When Pattie herself graduated from Massey with a BTech (Food) in 1976 it was by no means certain that the wine industry would be her future, though she does remember enjoying the courses run by Malcolm Reeves [now of CrossRoads winery], “and he was already very passionate about wine”.

After she graduated, the prospect of travel beckoned. For two years she worked in the dairy industry, diligently saving for what would be two years’ OE, six months of it spent in the north of Italy. “It was in a little ski village and I just fell in love with the wine and food culture. So when I came back – faced with the grim prospect of ‘settling down’ – I knocked on a few winery doors.” One of those doors belonged to Montana winemaker and fellow Food Tech alumnus Peter Hubscher. In 1980 she was appointed cellarmaster of Montana Wines in Tamaki and in 1984 she became winemaker at Montana Marlborough Winery.
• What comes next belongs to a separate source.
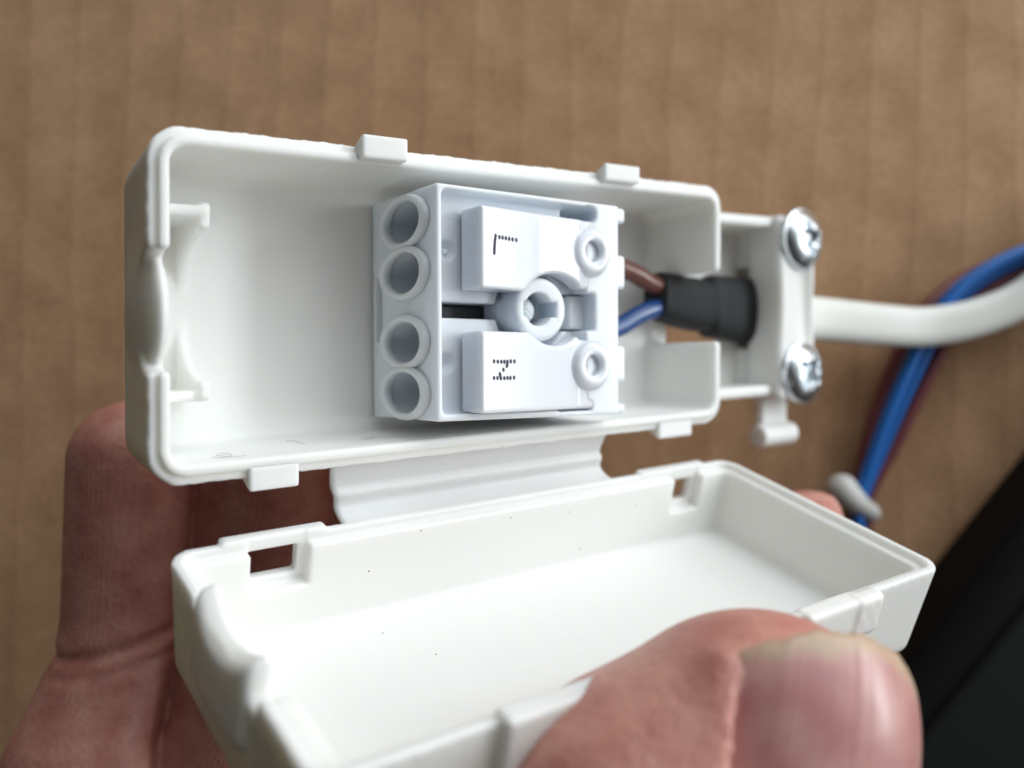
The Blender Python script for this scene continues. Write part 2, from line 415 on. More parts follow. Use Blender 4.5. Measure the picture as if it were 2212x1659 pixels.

In 1987 she joined Clive Paton at Ata Rangi. Clive’s sister, who was also working for Ata Rangi, would later marry Oliver Masters, who is Ata Rangi’s technical manager and an accomplished winemaker. (Oliver is another Massey alumnus, with a BTech Hons (Biotech) 1989, and is a veteran of vintages in Martinborough, Burgundy and Hawke’s Bay. “A bloody good winemaker,” says Pattie approvingly.) And in 1995 the four of them pooled resources to become a company. Within a week of its formation came the news of the first Bouchard-Finlayson Trophy win. “It blew us away,” says Pattie. “It seemed like such a good omen. It really put us firmly on the international wine map. Then we won it again the next year, which further reinforced our strong position.”

Her forecast for the New Zealand wine industry? “We have to focus on premium quality. We are a boutique wine producing country,” says Pattie. The keys will be quality, smart marketing, and the intelligent matching of production techniques to particular price points in the market.”

The International Wine and Spirit Competition is one of two major London-based international wine shows. The other is the International Wine Challenge at which Villa Maria won Best Sauvignon Blanc and Best Value White Wine.